According to Opatow and Humphries, Emma’s Revolution has been getting a positive response from Near’s fans.

“For us, there’s a whole audience of people we haven’t had much access to that Holly’s had from years of performing,” Humphries said during a phone interview on Wednesday, May 14. “Her audiences love what we add to Holly’s music, and they love our music.”

Many of Near’s songs, which for the most part have been performed exclusively on piano, turned out to be quite adaptable to Emma’s Revolution’s singer-songwriter style.

“She has a broad enough range of material, and certain things were really quite adaptable to the format we’re working in,” Humphries said. “It’s been fun for us to stretch in [her] direction, and it’s been fun for her to stretch more in our direction.”

Near has a long history as an advocate for peace, women’s rights and other social and political issues. She began her professional career as an actor, with appearances in the 1970 Broadway production “Hair,” TV shows such as “All in the Family” and a role in the 1972 film “Slaughterhouse Five,” based on the Kurt Vonnegut Jr. novel.

However, the Ukiah, Calif., native soon focused on her music. In 1972 she became one of the first women to start her own independent record label, Redwood Records, which operated for about 20 years. She has performed with Pete Seeger, Arlo Guthrie, Joan Baez and Harry Belafonte, among many others, and has taken part in numerous social and political movements, including the Free the Army Tour in 1971.

Near still tours and records on a regular basis, with 2006’s “Show Up” being the most recent of her 26 albums. Since the album’s release, she has focused on reissuing much of her back catalog. Last December, to coincide with her aforementioned trip to Chile, Near reissued “Sing to Me the Dream,” a recording of her 1984 Peace in the Americas Tour with Chilean ensemble Inti Illimani.

“I first met them in the early ’80s; they had been living in exile from Chile for many years,” Near said. “I invited them to tour the U.S.; they were living in Europe. We recorded a few of the shows, and released it as a record and then a cassette, but it never went to CD. When I knew I was doing the reunion concert, I went back to the original material and put additional material on it.”

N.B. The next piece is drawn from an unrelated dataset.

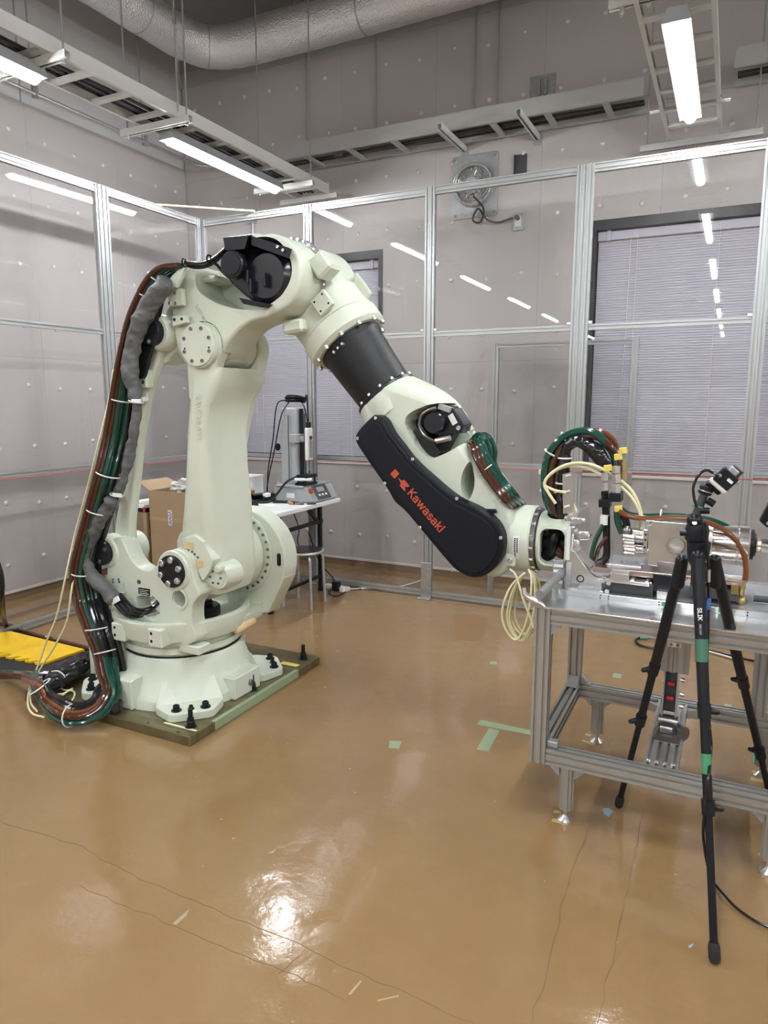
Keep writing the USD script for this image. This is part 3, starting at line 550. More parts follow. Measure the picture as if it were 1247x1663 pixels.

Near’s experiences in Chile are documented in her notes on her Web site, www.hollynear.com. During her trip, Near was invited to Villa Grimaldi Park for Peace to sing at the closing ceremony of a year-long remembrance for women who disappeared under Augusto Pinochet’s regime. While there, she unveiled a new song, “Hay Una Mujer Desaparecida.”

“They wanted me to come down and sing this song out of . . . a reclaimed prison that has been turned into a peace park,” Near said. “[The song] calls out the names of lots of different women who are missing. There was a wall with dozens of names of the disappeared. It was very challenging, and hard.”

Focus on politics

At home in the U.S., Near’s attention has focused on the Democratic presidential primary election, or rather her frustration with the process.

“People are so frustrated by this damn primary. So they’re relieved to hear us sing and talk about things that are actually relevant,” Near said. “For a few states to be determining the outcome of the leader of the most powerful country in the world doesn’t make sense. All citizens should be deciding. . . . When I talk to people outside the United States, they say, ‘What? The U.S. is around the world killing people in the name of democracy, and you guys have superdelegates?’ ”

Near remains adamantly opposed to the war in Iraq, as fitting for an artist who has been a vocal supporter of peace throughout her long career.

“Ideally, I would love for everybody to be very visible and vocal in their opposition to war — it’s so unproductive and costly,” Near said. “I’d really like people to fess up to whether they think it was OK for U.S. policy to kill nearly a million Iraqi people. . . . The trillions of dollars, I don’t know how many zeroes are in that number, could be being spent for things that really are national security. National security is having a healthy, educated population.

“So there’s a lot of despair, and what we try to do at the concert is create an environment of healing and spirit raising within the context of truth telling,” Near continued. “It’s not Pollyanna, oh, everything’s OK. It’s rising up to a more powerful spirit raising, having spirit in the midst of truth.”